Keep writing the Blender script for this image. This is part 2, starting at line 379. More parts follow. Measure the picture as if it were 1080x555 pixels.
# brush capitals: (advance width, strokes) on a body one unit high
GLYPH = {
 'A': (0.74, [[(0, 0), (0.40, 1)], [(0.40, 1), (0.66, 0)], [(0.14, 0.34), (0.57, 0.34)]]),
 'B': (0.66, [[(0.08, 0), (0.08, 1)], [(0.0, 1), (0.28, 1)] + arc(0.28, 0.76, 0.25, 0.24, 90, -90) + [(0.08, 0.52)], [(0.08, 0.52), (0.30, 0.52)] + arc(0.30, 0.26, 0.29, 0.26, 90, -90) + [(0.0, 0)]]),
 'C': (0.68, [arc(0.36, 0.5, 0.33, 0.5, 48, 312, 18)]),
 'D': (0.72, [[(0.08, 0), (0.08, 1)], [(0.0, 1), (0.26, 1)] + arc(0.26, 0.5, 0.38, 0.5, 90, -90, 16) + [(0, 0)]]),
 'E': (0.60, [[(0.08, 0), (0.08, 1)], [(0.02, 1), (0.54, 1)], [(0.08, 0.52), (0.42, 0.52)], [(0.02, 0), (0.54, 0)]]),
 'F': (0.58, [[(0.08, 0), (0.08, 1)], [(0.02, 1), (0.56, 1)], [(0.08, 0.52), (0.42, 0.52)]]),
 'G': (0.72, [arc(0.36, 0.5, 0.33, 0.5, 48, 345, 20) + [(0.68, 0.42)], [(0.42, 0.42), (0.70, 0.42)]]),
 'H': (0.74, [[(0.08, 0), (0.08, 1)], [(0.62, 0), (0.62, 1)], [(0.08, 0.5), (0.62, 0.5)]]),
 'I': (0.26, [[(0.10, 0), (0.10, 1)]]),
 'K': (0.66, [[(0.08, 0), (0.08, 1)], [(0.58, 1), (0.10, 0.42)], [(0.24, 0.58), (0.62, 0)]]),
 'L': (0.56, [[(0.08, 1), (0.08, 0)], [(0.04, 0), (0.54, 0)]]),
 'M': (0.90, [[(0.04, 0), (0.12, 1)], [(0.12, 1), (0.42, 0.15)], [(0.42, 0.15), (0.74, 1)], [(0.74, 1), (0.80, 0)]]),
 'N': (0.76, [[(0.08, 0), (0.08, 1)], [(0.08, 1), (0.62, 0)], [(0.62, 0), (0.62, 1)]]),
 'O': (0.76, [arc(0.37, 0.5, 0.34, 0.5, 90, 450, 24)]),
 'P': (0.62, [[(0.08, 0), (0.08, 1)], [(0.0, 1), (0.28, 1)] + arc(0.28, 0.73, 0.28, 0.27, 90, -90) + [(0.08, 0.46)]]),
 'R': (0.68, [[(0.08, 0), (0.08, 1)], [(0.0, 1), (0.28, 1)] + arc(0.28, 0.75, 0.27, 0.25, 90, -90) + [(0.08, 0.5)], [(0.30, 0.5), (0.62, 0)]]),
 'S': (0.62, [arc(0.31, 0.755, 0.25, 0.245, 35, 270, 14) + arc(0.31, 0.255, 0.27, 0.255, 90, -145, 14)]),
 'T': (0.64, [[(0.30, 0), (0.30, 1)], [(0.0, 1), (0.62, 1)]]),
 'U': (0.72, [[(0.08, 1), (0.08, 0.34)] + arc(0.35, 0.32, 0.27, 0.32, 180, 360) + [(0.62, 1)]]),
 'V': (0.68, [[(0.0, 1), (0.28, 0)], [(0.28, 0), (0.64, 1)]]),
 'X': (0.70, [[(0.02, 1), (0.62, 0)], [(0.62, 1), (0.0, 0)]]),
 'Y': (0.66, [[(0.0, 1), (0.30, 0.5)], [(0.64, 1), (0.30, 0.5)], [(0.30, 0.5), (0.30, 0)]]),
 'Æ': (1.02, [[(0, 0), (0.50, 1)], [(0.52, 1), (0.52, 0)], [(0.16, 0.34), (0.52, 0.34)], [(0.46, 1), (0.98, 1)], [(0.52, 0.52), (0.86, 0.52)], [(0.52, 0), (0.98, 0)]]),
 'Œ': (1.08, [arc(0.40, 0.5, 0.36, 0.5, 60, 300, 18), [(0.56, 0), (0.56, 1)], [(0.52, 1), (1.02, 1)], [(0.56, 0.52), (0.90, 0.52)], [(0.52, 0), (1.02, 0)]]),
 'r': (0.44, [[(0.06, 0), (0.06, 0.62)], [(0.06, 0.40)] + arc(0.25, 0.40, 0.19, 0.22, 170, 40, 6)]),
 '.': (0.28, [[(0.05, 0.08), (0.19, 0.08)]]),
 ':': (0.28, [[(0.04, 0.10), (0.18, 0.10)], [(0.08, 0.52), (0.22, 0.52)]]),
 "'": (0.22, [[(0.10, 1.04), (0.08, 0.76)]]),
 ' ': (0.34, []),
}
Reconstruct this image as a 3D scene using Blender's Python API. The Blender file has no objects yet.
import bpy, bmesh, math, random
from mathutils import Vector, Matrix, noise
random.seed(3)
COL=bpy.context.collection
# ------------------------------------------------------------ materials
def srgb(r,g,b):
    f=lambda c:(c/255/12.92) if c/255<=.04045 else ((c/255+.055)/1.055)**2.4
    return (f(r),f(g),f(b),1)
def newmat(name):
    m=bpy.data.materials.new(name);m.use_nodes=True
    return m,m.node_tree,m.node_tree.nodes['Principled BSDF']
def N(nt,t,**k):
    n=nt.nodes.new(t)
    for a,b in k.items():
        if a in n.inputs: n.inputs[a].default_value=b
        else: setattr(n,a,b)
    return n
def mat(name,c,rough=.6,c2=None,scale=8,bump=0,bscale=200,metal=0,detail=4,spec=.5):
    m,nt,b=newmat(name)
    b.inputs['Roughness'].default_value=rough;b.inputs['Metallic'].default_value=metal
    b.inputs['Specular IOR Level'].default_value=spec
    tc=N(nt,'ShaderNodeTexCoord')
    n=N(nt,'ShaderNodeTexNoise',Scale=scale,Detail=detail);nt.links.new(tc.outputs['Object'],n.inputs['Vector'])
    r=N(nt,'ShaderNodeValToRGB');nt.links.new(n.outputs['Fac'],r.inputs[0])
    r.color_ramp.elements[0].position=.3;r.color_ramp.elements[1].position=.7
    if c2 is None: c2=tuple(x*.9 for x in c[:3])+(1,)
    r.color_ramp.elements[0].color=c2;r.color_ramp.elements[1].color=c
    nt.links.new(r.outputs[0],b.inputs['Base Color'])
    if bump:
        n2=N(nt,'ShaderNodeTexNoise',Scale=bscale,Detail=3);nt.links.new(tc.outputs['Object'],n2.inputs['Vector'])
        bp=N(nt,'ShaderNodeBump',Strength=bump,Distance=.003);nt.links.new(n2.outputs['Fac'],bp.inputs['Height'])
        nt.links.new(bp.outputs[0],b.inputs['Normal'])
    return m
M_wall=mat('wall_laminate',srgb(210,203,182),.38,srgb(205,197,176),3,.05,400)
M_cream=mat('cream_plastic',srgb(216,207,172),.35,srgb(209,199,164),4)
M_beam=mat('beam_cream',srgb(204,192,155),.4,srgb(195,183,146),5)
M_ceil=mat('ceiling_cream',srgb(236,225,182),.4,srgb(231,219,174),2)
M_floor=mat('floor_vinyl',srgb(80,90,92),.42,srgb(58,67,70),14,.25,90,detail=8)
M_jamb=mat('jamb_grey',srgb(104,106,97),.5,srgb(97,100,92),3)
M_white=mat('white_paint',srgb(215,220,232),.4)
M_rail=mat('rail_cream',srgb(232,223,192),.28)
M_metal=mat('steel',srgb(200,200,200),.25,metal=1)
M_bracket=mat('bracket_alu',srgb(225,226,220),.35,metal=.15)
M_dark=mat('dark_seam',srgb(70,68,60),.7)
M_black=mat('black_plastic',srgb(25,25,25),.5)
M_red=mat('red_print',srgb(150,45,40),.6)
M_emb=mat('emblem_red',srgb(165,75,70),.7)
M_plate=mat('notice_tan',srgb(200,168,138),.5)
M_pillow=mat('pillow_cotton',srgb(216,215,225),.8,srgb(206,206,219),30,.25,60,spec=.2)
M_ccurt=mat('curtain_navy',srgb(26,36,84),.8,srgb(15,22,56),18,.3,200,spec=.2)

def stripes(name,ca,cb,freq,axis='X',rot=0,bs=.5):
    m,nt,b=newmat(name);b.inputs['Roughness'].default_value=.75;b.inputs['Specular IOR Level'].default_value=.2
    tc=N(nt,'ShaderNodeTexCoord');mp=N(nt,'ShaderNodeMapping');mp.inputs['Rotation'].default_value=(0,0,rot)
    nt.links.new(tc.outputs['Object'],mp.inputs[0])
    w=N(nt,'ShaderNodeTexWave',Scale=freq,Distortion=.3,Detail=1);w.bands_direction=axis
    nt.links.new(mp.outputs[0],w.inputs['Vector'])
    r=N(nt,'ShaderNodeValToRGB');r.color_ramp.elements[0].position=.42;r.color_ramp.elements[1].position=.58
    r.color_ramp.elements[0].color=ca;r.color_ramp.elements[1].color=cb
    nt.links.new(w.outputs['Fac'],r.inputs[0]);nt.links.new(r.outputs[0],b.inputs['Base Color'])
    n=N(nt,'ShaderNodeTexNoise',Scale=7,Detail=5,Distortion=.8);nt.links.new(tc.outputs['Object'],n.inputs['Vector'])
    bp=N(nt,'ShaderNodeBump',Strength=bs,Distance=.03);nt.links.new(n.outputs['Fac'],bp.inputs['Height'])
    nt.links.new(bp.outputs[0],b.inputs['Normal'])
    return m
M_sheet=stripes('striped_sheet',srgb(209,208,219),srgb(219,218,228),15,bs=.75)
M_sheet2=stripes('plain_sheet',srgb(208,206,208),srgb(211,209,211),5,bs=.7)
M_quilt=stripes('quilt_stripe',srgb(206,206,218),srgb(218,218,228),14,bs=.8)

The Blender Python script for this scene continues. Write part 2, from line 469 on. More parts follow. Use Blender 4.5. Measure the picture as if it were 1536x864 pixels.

#####

## Exercise goal:
Among the lines of the data above, determine how many contain the word "Blender". Report the number alone.

## Response to this task:
3